A spokesman for Pakistan's Foreign Ministry dismissed that report as "absolute rubbish," while an ISI spokesman called it "malicious propaganda."

But Sherry Rehman, the Minister of Information and Broadcasting, an MP for the Pakistan Peoples Party, gave a more encouraging response, acknowledging that, though there was no proof that the ISI took part in the Kabul bombing, some ISI agents were indeed supporting the insurgency in Afghanistan.

Previously, Pervez Musharraf, the former military dictator who is still the President, had admitted only that retired ISI agents might be implicated with the Taliban.
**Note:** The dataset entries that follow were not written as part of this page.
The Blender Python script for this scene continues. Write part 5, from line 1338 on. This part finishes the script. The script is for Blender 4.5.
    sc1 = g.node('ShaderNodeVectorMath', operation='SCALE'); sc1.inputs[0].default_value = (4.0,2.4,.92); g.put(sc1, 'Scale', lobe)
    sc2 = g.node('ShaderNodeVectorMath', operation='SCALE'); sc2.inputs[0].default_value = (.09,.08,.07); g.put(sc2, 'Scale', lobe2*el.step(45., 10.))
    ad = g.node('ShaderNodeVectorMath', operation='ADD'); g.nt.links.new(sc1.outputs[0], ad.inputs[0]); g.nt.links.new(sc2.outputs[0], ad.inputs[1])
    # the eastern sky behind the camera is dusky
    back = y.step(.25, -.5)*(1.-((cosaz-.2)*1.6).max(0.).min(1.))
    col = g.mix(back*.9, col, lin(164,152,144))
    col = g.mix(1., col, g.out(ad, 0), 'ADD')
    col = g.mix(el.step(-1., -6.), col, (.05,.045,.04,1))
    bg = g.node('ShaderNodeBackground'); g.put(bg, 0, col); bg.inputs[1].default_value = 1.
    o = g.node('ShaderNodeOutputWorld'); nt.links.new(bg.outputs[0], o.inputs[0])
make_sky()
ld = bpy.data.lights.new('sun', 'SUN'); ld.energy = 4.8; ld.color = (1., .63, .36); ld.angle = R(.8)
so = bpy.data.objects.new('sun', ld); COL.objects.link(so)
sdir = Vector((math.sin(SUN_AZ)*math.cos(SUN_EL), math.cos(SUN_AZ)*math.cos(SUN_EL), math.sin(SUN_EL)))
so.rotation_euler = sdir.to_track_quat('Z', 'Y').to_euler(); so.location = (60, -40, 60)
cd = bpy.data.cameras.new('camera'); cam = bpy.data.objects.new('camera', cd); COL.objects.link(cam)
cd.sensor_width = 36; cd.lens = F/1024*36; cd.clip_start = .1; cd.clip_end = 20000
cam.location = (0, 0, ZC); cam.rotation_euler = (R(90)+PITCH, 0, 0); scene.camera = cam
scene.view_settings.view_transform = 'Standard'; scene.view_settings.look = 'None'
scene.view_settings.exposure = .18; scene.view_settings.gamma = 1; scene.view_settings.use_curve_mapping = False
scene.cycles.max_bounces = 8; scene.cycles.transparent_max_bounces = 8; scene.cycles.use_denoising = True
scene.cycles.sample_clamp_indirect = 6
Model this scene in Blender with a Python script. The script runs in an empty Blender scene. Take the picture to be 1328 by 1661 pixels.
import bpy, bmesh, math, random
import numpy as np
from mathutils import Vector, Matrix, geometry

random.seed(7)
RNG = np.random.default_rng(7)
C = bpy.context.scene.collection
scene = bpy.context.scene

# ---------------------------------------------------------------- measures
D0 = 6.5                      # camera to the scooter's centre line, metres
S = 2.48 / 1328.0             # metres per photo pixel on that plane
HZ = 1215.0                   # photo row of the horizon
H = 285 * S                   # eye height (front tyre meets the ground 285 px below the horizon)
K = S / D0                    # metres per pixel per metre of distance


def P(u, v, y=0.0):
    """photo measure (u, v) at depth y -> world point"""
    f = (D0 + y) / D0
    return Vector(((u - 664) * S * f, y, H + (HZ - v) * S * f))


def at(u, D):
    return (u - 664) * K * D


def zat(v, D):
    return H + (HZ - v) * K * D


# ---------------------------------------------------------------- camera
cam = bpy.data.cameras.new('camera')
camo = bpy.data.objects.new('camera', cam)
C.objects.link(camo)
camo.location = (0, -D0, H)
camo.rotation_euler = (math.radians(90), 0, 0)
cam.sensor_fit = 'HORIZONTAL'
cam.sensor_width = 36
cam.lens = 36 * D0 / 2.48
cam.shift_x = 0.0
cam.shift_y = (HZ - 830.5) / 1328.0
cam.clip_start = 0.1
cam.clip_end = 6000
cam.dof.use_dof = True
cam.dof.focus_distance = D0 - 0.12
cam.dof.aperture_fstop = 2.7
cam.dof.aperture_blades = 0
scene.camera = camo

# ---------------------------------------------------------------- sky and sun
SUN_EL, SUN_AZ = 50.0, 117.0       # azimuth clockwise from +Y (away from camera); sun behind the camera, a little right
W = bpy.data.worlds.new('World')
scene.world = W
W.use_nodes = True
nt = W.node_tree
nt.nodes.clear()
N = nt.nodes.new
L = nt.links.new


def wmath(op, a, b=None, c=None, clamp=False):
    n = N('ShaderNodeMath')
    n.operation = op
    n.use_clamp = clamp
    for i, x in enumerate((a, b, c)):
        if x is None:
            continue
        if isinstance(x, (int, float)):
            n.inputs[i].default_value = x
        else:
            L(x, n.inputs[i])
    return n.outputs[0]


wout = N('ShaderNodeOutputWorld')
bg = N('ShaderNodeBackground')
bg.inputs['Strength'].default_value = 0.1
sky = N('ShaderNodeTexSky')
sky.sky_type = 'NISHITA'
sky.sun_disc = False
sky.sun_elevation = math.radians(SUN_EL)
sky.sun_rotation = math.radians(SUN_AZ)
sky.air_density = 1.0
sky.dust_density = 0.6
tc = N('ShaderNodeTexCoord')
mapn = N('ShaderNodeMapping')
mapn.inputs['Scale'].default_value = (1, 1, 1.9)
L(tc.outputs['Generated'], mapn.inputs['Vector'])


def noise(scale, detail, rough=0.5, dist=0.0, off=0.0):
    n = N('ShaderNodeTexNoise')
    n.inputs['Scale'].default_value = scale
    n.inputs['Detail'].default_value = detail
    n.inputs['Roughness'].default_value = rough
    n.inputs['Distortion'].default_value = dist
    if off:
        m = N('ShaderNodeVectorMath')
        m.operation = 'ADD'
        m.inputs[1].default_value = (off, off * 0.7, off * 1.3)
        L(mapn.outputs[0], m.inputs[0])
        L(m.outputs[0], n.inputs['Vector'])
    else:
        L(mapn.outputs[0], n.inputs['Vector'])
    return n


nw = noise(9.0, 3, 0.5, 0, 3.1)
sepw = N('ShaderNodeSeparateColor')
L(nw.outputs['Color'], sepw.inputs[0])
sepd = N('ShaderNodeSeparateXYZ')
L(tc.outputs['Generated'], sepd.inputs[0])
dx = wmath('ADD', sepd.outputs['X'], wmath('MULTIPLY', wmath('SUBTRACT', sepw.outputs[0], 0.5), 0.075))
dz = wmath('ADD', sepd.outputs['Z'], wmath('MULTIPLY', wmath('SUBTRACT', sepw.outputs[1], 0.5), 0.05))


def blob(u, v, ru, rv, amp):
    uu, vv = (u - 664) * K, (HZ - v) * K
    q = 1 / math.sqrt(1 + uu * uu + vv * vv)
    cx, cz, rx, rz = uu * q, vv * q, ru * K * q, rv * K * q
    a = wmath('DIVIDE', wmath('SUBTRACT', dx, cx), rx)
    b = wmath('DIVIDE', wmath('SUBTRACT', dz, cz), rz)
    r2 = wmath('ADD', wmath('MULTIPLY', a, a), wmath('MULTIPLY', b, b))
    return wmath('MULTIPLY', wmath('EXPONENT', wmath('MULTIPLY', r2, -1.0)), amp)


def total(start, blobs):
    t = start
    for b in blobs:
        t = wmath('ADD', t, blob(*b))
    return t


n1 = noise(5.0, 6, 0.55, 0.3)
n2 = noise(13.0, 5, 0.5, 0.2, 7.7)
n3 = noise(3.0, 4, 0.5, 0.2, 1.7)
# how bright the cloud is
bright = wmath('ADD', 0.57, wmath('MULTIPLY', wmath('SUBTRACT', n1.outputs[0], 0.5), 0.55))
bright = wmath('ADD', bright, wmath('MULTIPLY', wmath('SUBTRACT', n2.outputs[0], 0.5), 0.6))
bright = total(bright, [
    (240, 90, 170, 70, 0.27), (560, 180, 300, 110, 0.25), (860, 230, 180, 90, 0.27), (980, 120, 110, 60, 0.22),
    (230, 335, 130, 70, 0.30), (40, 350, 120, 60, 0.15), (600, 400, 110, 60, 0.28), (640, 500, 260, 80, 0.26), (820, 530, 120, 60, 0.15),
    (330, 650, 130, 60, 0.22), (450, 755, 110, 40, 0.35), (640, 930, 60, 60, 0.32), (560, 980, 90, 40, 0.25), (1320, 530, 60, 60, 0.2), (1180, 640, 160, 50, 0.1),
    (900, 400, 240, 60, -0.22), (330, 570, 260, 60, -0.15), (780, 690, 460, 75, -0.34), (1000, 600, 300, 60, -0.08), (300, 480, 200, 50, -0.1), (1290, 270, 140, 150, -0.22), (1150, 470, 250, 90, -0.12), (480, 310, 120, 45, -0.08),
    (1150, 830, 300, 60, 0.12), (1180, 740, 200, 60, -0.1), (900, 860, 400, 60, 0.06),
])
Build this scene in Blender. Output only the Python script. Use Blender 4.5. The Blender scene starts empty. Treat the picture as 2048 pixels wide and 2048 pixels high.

It is not clear to what extent ISI agents favour the Taliban out of sincere attachment to Islamist extremism, and to what extent they aid and abet in pursuit of a 60-year-old struggle against India for power in the region, an echo of "the great game" in the imperial past. Whatever the mixture of motives, there is no doubt that Pakistan was a major factor in the initial organization of the Taliban as a political and military force.

Ms. Rehman said of Taliban sympathizers in the ISI that the Pakistani government "needs to identify these people and weed them out." This is a promising statement after the embarrassing setback last month, when Prime Yousuf Raza Gilani tried to move the ISI out from under the control of the military, making it answerable to the civilian Interior Ministry. But Mr. Musharraf swiftly vetoed the change.

The recently elected civilian government, though it is based on a shaky coalition, must set aside its minor political squabbles, and persist in taking strenuous efforts to stabilize both Pakistan and the surrounding region.